> **Work to do**
Print again only this span: the line with "Reconstruct this image", the line with "bg = W.node_tree.nodes['Background'];", and all lines between them, exactly as given.

§ §

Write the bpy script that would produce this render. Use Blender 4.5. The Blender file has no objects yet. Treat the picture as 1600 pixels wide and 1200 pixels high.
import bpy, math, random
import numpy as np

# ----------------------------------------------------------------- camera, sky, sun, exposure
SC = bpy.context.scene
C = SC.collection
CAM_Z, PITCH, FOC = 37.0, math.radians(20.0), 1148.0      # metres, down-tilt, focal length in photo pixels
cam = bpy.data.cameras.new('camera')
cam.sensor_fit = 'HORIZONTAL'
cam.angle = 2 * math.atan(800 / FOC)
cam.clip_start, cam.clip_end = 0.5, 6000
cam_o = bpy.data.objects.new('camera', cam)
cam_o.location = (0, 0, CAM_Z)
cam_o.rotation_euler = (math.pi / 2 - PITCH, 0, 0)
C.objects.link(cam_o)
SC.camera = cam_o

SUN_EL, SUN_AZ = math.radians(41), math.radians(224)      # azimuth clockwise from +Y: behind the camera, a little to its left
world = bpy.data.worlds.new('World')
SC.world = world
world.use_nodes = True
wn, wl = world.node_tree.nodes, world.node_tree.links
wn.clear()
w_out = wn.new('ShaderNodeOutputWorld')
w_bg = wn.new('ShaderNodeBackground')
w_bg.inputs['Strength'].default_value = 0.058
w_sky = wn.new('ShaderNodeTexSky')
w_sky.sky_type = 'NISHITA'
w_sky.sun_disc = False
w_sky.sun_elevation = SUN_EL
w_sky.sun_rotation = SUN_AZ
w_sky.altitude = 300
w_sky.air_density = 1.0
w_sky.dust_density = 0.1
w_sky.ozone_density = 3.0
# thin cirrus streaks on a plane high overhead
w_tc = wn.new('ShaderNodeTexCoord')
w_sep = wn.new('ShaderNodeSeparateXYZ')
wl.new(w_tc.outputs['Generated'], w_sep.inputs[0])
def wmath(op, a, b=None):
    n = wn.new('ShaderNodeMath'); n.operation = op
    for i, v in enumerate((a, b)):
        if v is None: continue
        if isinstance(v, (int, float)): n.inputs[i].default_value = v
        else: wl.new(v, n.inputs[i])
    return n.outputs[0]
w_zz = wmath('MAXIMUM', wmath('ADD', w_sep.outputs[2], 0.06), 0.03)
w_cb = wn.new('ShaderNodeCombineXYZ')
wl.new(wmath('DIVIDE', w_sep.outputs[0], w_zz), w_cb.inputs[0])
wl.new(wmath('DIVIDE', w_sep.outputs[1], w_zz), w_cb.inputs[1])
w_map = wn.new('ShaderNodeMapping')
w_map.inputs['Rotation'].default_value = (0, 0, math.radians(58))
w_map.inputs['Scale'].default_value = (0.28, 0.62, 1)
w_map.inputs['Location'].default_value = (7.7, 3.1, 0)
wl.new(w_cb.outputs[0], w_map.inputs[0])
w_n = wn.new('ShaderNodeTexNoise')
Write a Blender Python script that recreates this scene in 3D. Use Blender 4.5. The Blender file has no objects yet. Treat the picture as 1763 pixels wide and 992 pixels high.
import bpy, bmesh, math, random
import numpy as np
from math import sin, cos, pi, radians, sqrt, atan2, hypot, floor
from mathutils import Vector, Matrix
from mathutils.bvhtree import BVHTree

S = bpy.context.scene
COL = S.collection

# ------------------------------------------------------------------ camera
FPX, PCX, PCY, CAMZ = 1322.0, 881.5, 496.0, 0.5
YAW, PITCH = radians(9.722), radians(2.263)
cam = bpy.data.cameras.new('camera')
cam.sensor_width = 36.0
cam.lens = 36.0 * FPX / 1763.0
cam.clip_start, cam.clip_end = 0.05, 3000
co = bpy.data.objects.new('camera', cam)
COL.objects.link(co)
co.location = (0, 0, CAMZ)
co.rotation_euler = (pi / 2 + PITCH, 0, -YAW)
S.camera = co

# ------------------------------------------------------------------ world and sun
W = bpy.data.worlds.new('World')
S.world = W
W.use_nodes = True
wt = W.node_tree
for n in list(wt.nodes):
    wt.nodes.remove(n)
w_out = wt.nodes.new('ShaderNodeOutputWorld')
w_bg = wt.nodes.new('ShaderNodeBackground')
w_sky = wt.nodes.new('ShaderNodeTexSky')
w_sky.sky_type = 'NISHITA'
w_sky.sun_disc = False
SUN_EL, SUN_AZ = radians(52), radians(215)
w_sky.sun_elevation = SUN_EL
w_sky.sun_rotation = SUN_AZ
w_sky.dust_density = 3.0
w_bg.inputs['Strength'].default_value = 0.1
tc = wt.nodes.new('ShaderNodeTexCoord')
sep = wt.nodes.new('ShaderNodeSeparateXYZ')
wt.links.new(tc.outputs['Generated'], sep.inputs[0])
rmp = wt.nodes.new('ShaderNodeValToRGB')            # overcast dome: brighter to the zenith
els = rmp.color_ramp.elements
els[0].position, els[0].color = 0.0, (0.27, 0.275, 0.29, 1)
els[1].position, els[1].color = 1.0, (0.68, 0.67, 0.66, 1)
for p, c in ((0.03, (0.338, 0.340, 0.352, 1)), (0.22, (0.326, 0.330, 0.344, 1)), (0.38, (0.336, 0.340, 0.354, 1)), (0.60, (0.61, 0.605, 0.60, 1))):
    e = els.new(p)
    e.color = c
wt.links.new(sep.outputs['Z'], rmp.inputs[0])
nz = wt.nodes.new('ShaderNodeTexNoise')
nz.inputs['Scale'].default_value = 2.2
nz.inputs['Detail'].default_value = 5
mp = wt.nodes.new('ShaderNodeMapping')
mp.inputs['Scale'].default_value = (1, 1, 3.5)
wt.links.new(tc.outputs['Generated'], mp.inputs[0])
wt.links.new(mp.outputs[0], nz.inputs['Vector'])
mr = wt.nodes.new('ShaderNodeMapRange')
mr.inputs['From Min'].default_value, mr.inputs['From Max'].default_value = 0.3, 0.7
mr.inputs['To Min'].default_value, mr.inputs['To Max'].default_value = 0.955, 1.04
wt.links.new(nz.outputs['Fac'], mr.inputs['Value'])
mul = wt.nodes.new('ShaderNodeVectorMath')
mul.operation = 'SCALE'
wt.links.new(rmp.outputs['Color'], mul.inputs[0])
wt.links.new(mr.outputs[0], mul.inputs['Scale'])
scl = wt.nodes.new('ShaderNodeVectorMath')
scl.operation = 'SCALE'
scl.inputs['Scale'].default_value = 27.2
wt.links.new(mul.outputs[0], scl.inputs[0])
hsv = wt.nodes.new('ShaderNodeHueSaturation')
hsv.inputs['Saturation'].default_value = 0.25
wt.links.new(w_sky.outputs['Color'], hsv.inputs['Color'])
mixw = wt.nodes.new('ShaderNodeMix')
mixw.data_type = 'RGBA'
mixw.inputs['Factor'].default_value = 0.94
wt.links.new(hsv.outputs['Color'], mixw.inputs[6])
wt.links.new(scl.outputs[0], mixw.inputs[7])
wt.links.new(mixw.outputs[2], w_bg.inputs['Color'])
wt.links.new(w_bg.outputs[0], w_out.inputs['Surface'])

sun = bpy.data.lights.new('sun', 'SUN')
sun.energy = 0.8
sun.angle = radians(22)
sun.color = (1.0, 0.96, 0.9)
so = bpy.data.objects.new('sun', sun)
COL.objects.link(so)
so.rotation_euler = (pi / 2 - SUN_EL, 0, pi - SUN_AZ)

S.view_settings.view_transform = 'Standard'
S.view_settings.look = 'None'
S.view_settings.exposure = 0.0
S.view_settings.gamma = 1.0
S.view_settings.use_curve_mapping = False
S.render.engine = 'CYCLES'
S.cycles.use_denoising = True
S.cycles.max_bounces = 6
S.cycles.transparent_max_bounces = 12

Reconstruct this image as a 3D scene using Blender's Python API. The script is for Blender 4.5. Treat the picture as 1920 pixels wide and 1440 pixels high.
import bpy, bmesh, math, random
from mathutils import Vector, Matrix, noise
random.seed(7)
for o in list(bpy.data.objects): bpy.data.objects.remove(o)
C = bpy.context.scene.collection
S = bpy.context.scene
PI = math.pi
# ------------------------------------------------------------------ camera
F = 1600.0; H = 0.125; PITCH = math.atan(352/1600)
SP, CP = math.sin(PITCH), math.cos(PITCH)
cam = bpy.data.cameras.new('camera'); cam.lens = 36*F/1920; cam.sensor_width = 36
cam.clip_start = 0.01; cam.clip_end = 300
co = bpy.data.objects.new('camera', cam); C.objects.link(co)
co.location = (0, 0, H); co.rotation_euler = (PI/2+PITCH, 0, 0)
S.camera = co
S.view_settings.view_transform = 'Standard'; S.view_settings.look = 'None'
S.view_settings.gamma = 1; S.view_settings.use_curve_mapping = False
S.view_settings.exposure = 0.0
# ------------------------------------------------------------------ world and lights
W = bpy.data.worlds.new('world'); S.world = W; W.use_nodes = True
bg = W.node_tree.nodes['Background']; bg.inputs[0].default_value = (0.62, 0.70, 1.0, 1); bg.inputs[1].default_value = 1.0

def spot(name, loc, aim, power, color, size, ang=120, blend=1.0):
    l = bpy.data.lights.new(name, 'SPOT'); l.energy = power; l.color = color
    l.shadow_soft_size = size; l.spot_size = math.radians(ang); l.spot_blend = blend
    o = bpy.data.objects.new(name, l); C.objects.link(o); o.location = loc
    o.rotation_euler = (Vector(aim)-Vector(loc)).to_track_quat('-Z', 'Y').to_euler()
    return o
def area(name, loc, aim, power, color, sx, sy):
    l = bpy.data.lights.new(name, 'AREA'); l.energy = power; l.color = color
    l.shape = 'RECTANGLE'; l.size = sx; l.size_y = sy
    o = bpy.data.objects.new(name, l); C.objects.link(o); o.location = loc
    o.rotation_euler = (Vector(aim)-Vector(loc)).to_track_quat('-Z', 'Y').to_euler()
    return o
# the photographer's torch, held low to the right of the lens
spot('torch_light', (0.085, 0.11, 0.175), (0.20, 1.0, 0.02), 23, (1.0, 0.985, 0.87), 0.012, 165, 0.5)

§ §

> **Full answer**
Reconstruct this image as a 3D scene using Blender's Python API. The script is for Blender 4.5. Treat the picture as 1920 pixels wide and 1440 pixels high.
import bpy, bmesh, math, random
from mathutils import Vector, Matrix, noise
random.seed(7)
for o in list(bpy.data.objects): bpy.data.objects.remove(o)
C = bpy.context.scene.collection
S = bpy.context.scene
PI = math.pi
# ------------------------------------------------------------------ camera
F = 1600.0; H = 0.125; PITCH = math.atan(352/1600)
SP, CP = math.sin(PITCH), math.cos(PITCH)
cam = bpy.data.cameras.new('camera'); cam.lens = 36*F/1920; cam.sensor_width = 36
cam.clip_start = 0.01; cam.clip_end = 300
co = bpy.data.objects.new('camera', cam); C.objects.link(co)
co.location = (0, 0, H); co.rotation_euler = (PI/2+PITCH, 0, 0)
S.camera = co
S.view_settings.view_transform = 'Standard'; S.view_settings.look = 'None'
S.view_settings.gamma = 1; S.view_settings.use_curve_mapping = False
S.view_settings.exposure = 0.0
# ------------------------------------------------------------------ world and lights
W = bpy.data.worlds.new('world'); S.world = W; W.use_nodes = True
bg = W.node_tree.nodes['Background']; bg.inputs[0].default_value = (0.62, 0.70, 1.0, 1); bg.inputs[1].default_value = 1.0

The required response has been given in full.